The area was to be developed into an entertainment hub called Solar City and feature a commercial, residential and tourism center, including a man-made beach. Plans call for a cruise ship terminal expected to draw at least 2,500 tourists a week, said Edmundo Lim, corporate vice chairman. He said the project would boost tourist businesses in surrounding areas, create 100,000 jobs for construction workers and another 500,000 jobs once establishments and the site are operating.
In late 2013, Cardinal Tagle called the bishops together and, in consultation with Kelvin Rodolfo, retired University of Illinois professor of earth and environmental sciences, and Fernando Siringan, a marine scientist, the bishops concluded that reclamation in Manila Bay is “a very bad idea.”
In their Nov. 19 letter to Aquino, the bishops said they are ministering to people in provinces and cities that will endure the “far-reaching consequences” of the reclamation project.
Even without reclamation, continuing rapid and accelerating sinking of the coastal lands bordering the bay is worsening both floods and high-tide invasions, and the combination of surges and storm waves driven against Manila’s coasts by passing typhoons, the bishops wrote.
But the greatest hazard is liquefaction during earthquakes, which destroys buildings in coastal areas, whether they are on natural deposits or artificial reclamations, the church leaders added.
They mentioned the magnitude-7.2 earthquake that shook central Philippines provinces in October and the devastation of November’s Typhoon Haiyan, or Yolanda as it was known locally, as a warning of what could happen in the area of Manila Bay.
“Shall we allow more devastation and deaths to happen like what happened due to Typhoon Yolanda?” the bishops asked Aquino, also reminding him of the various laws protecting the intended reclamation areas.
“The scientific, legal and moral basis of our opposition for the reclamation of Manila Bay echoes God’s message,” bishops wrote.

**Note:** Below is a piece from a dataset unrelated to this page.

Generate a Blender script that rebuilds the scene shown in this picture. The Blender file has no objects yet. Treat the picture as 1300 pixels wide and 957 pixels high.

“Our basic position is based on the question: Will the projected economic gains sufficiently and justifiably compensate the damages in life, ecosystems and property in the future? And at the end, who will benefit from the foreseen questionable gains and the culture of gambling, prostitution, greed and materialism that could emerge?”
The bishops invited Aquino to consider a possibly “wiser option” to boost tourism, cultural architectures, and to restore old historical sites and buildings, rather than build on reclaimed land to the detriment of the livelihood of people and the environment.
“The money for reclamation can better be spent for increasing and improving basic services to the people and for the protection of our ecosystems that can enhance ecotourism, employment opportunities and above all restore ecological balance,” they said.